Revenge Not Taken: The Better Path?
How one man confronted his molestor, and chose forgiveness over vengeance.
May 21, 2008 -- "I arrived at a point in my mind," David Holthouse says, "where it seemed to me that murder was entirely rational, justifiable and even a morally responsible course of action."
Holthouse's 25-year path to revenge began in Anchorage, Alaska, in 1978, at the home of his parents' best friends. The friends' son was 10 years older than Holthouse, and was the quarterback for the high school football team. Holthouse admired him. But one night, the high school quarterback lured the 7-year-old downstairs to play and trapped him in a corner.
The older boy forced a terrified Holthouse to stimulate him orally. "Then I remember being face down on his waterbed with a pillow over my head," Holthouse says. "I had no concept of sex or rape or anything like that. I just knew that it hurt like hell." Once the teen had finished violating Holthouse, he ordered him never to tell anyone what had happened.
Holthouse grew up to become a journalist; his career took him from Alaska to Arizona to Colorado. Then one night, his parents called with a remarkable coincidence to report. Their best friends' son was also living in the Denver area.
The knowledge tormented Holthouse. Memories of his violation flooded back. "And I just fixated on it," he says, "and fixated on a desire to kill him."
And so, using the skills he employed in reporting one of his stories, Holthouse carefully, incessantly plotted his revenge.
'I Just Wanted to Shoot Him'
"Once I decided I was going to kill him, I felt a lot calmer about things," Holthouse says. "I was convinced that I was not his only victim and that in all likelihood, he was still raping kids. And therefore it was crucial for me to wipe him off the face of the earth."
"That's what I told myself. That's how I justified it. I think that really, I just wanted to shoot him."
But before Holthouse could take action while his mother was cleaning out his old bedroom in Alaska, something caught her eye. It was a long-forgotten childhood diary -- Holthouse's diary -- in which he'd confided what had happened to him.
Horrified, his mother fired off a brutally frank message to the man's parents. She says she "told them that, um, that their son had raped my son when he was 7."
"And once my parents told me that, I knew that there was no way I could go ahead with my plans to kill him," says Holthouse.
The Confrontation
Then Holthouse thought of another way he could get revenge.

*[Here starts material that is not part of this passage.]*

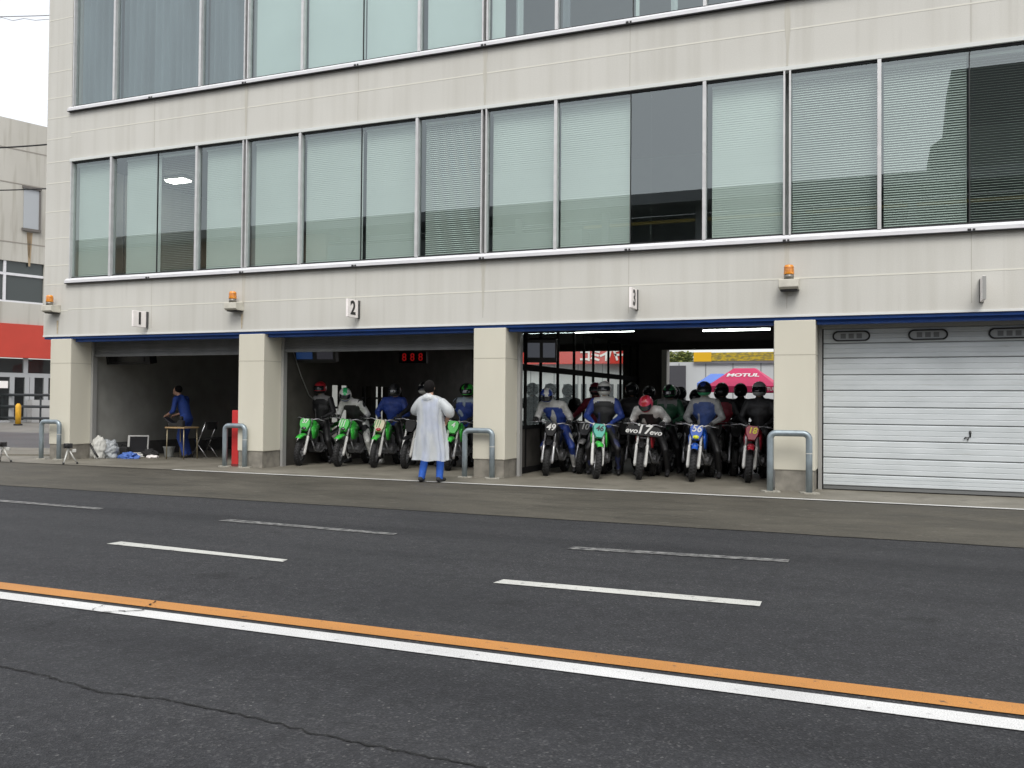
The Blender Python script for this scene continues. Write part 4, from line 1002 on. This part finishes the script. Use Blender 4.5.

He decided to write about being raped and about his plan for vengeance. He knew that meant confronting the man at last.
When the two met, Holthouse's hidden tape recorder captured the man's voice. "It happened one time I don't know why It never happened since, it never happened before," he told Holthouse.
"I guess my main concern is that you're okay I'm never going to be able to apologize to you enough."
Those words led to another momentous decision: Holthouse decided not to name the man in his story. The story set off a firestorm of reaction from readers. "Person after person after person saying, this happened to me too, this happened to me too, when I was a kid."
'You Have the Obligation to Exact Some Form of Revenge'
Four years later, Holthouse is now married and is a writer and editor for the Southern Poverty Law Center, where his words and stories seek to expose klansmen, neo-Nazis and other purveyors of hatred. He is still sought out by victims of child rape. He tells them revenge is their right and maybe even their duty.
"Not only do you have the right," he says, "but arguably, you have the obligation to exact some form of revenge on the person who sexually assaulted you when you were a kid. Because you have that same special, critical knowledge that I had. You know, beyond any doubt, the identity of a kiddie rapist."
What Holthouse is willing to offer is what he calls "conditional forgiveness." He wrote a second letter to the man who raped him.
"If you were telling me the truth when you said I was the only one, then I accept your apology and I offer you my forgiveness, and I wish you the best of luck. If you were lying, then God help you, because you're going down."
Was running that story a more satisfying way to deal with what had happened to him than killing this man would have been? "Definitely," Holthouse says. "I think it did more good for a lot of other people. I think it did more good for myself. And that's a relief."
This report originally ran on Feb. 2, 2007.